## Start Given data
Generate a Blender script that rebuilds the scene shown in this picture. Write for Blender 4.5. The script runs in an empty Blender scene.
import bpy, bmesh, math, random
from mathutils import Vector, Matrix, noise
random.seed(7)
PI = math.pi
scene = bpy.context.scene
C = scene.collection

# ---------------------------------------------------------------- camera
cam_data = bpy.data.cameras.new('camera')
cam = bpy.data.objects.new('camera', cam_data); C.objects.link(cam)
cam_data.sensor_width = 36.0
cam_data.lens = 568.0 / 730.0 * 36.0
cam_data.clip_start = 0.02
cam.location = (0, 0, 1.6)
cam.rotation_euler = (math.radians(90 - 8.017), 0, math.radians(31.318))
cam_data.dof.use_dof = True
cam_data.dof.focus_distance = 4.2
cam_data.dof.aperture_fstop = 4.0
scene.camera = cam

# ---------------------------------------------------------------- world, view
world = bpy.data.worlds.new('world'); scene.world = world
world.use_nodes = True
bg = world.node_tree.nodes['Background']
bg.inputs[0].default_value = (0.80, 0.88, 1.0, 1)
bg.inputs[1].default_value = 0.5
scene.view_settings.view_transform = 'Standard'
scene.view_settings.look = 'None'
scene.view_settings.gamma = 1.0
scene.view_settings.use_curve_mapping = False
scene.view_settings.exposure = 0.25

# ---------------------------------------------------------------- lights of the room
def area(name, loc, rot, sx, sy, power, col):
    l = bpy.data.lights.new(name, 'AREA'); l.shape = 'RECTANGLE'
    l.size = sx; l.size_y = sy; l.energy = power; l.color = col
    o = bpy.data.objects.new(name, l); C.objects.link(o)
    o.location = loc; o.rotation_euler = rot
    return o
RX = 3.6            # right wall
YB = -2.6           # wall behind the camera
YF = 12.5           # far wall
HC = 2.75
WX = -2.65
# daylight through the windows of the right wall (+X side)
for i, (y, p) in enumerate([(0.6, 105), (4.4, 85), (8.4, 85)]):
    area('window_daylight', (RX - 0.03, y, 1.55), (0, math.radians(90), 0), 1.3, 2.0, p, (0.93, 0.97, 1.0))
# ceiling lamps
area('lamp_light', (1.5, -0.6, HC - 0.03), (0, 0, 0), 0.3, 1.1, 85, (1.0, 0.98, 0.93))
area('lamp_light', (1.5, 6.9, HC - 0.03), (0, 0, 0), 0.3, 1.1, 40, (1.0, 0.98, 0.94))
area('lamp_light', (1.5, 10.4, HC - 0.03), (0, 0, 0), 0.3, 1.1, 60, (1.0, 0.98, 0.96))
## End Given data
**Challenge:**
Return exactly, please, the lines of the material from the first one down to and including the line where "C = scene.collection" appears.

**Completed exercise:**
Generate a Blender script that rebuilds the scene shown in this picture. Write for Blender 4.5. The script runs in an empty Blender scene.
import bpy, bmesh, math, random
from mathutils import Vector, Matrix, noise
random.seed(7)
PI = math.pi
scene = bpy.context.scene
C = scene.collection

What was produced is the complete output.